Un mois plus tôt, Alliance était à l’initiative d’un rassemblement devant le palais de justice de Paris, auquel se sont jointes d’autres organisations (Synergie, Unité SGP Police, l’Unsa et France Police) pour protester contre le verdict du procès de Viry-Châtillon. Dans cette affaire où des policiers avaient été grièvement blessés par des cocktails Molotov, la cour d’assises d’appel avait prononcé cinq condamnations (à des peines de six, huit et dix-huit ans de prison ferme contre trois des accusés) mais aussi huit acquittements. 

Les manifestants jugeaient ces acquittements injustifiés, prenant des positions qui flirtent avec l’illégalité. Selon l’article 434-25 du Code pénal, « le fait de chercher à jeter le discrédit […] sur un acte ou une décision juridictionnelle, dans des conditions de nature à porter atteinte à l’autorité de la justice ou à son indépendance est puni de six mois d’emprisonnement et de 7 500 euros d’amende ». Un délit qui, en pratique, donne très rarement lieu à des poursuites. 

En décembre 2020, une centaine de policiers s’étaient aussi réunis devant le tribunal, à Tours, pour dénoncer la condamnation pour violences d’un de leurs collègues. 

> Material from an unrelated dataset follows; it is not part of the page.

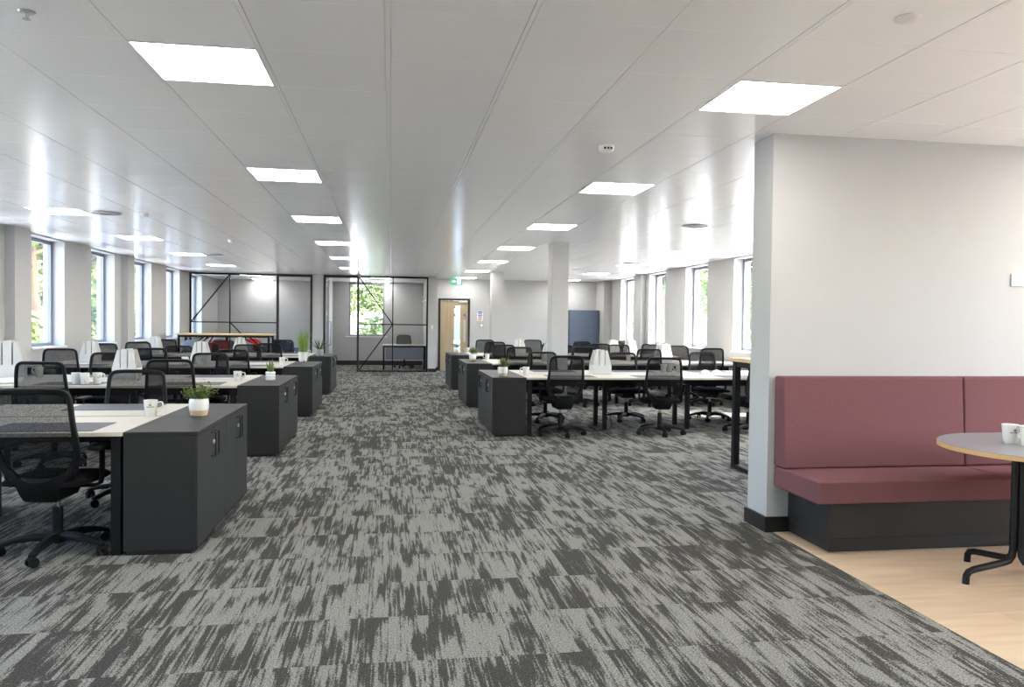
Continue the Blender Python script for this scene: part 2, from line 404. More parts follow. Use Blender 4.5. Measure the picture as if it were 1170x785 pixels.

Entre les deux tours de l’élection présidentielle de 2012, des policiers avaient défilé sur les Champs-Élysées pour protester contre la mise en examen d’un gardien de la paix qui avait tué un fugitif d’une balle dans le dos. Celui-ci a finalement été condamné aux assises. Il est devenu par la suite délégué syndical

Deux ans plus tôt, deux cents policiers de Seine-Saint-Denis s’étaient rassemblés à Bobigny, « scandalisés » par un jugement du tribunal qui condamnait sept de leurs collègues à de la prison ferme pour avoir accusé un homme à tort, sur procès-verbal. En appel, les peines ont été commuées en prison avec sursis. D’autres rassemblements ont eu lieu en 1983, 2001 ou 2015, sous les fenêtres de plusieurs gardes des Sceaux (Robert Badinter, Élisabeth Guigou, Christiane Taubira).